Peaches. Al’s Men’s Shop. Basik. Pork Pie Hatters. Basik. The Brooklyn Museum. Basik.
Last awesome book(s)/poem(s) you read?
William Faulkner’s short story “The Bear” which appears in his short story collection Go Down Moses. In investigating my home (Mississippi) and my family’s connection to the land there, Faulkner is providing useful tension that frees me up to question why, why not, how long and whose, when I think about Mississippi land, soil, crops and the people whose bodies are most connected to it historically. Fred Moten’s poem “the derosiers of sevier” I imagine must be, to some, no different from Lance Stephenson blowing gently into the opponent LeBron James’s ear. It’s bold. The language is fresh and multimodal. It’s got a ghost in it. That ghost is the speaker. It’s tragically aware and glorious. Also, I recently ran across a poem called “Jacket Notes” by Ishmael Reed, which articulated a feeling I didn’t have the words for at the time. Ossuaries by Dionne Brand and King Me by Roger Reeves keep me fed.
Fill in the blanks in these lines by Whitman:
I celebrate, I’m told, too seldom, me,
And what I fail to love you should let love you,
For every beat in the heart of me as good be beats
of a song, for you.
If you have time, write a nine-line poem using these end-words (in whatever order) from Jay Z’s “Brooklyn Go Hard”: father, Dodger, jack, rob, sin, pen, love, Brooklyn, Biggie.
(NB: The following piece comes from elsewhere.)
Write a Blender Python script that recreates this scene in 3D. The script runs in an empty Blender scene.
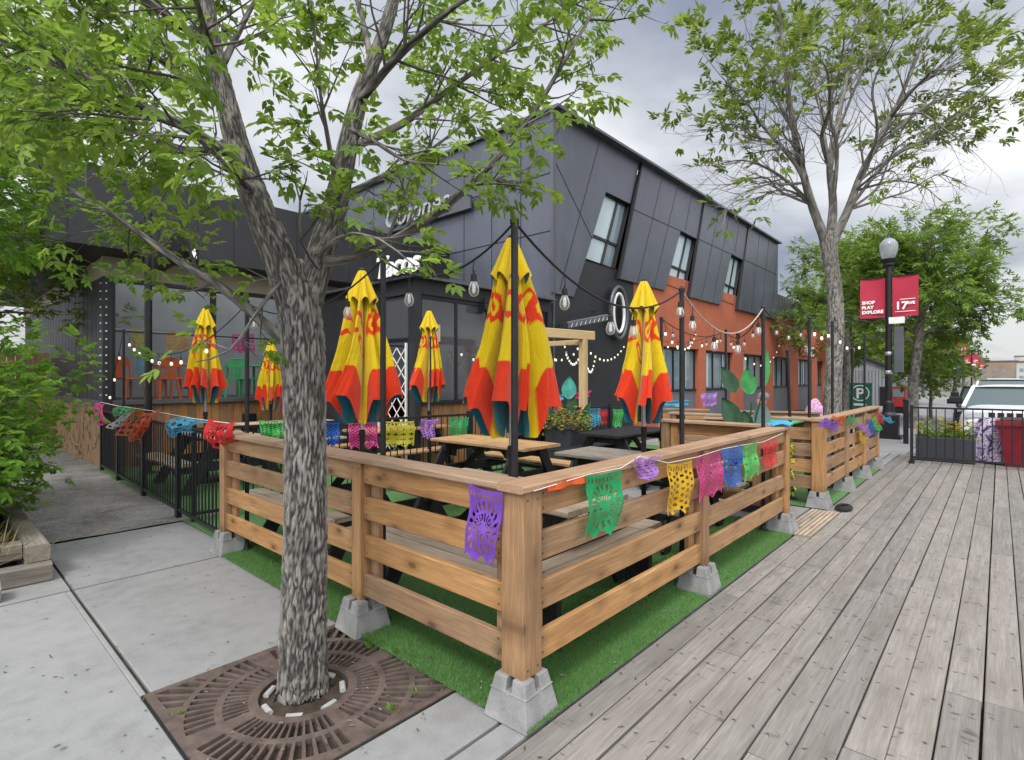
import bpy, math, random
import numpy as np
from mathutils import Vector, Matrix, noise
R = math.radians
rnd = random.Random(7)
scene = bpy.context.scene
COL = scene.collection
F, HZ, H = 540.0, 378.0, 1.6
CT, ST = 0.742, 0.6704
def P(px, y, d):
    x = (px-512)/F*d
    return Vector((ST*x+CT*d, -CT*x+ST*d, H+(HZ-y)*d/F))

# ------------------------------------------------------------------ nodes / materials
def new_mat(name):
    m = bpy.data.materials.new(name); m.use_nodes = True
    nt = m.node_tree; nt.nodes.clear()
    out = nt.nodes.new('ShaderNodeOutputMaterial')
    b = nt.nodes.new('ShaderNodeBsdfPrincipled')
    nt.links.new(b.outputs[0], out.inputs[0])
    return m, nt, b, out
def N(nt, t, **kw):
    n = nt.nodes.new(t)
    for k, v in kw.items(): setattr(n, k, v)
    return n
def L(nt, a, b): nt.links.new(a, b)
def col4(c): return (c[0], c[1], c[2], 1)
def ramp(nt, fac, stops):
    r = N(nt, 'ShaderNodeValToRGB'); e = r.color_ramp.elements
    e[0].position, e[0].color = stops[0][0], col4(stops[0][1])
    e[1].position, e[1].color = stops[-1][0], col4(stops[-1][1])
    for p, c in stops[1:-1]:
        x = e.new(p); x.color = col4(c)
    L(nt, fac, r.inputs[0]); return r
def mixc(nt, fac, a, b, mode='MIX'):
    m = N(nt, 'ShaderNodeMix', data_type='RGBA', blend_type=mode)
    for s, v in ((0, fac), (6, a), (7, b)):
        if hasattr(v, 'links'): L(nt, v, m.inputs[s])
        elif isinstance(v, (int, float)): m.inputs[s].default_value = v
        else: m.inputs[s].default_value = col4(v)
    return m.outputs[2]
def math_(nt, op, a, b=None, c=None, clamp=False):
    m = N(nt, 'ShaderNodeMath', operation=op); m.use_clamp = clamp
    for i, v in enumerate((a, b, c)):
        if v is None: continue
        if hasattr(v, 'links'): L(nt, v, m.inputs[i])
        else: m.inputs[i].default_value = v
    return m.outputs[0]
def noise_(nt, vec, scale, detail=5, rough=.6, dist=0):
    n = N(nt, 'ShaderNodeTexNoise'); n.inputs['Scale'].default_value = scale
    n.inputs['Detail'].default_value = detail; n.inputs['Roughness'].default_value = rough
    n.inputs['Distortion'].default_value = dist
    L(nt, vec, n.inputs['Vector']); return n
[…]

most heavenly merciful all knowing gracious father
I pray that I dodgershe owns the air around the heads in a house and don’t bring jack
her stringent knowing knows no sway no yolk but takes yellow her sin
threaded in how to cop some cool an astuteness she wears will robher of what she sought gritty charm little hustle not fitting her pen
will dried up in her hair from her head vodka soda redistilling her lovebrunch scrunched in her teeth it’s all just to say she lives in brooklyn
self portrait frontin’ a mural of b.i.g. g.i.e. aka b.i.g get it? Biggie
Why Brooklyn?
I’ve always wanted to live on another planet.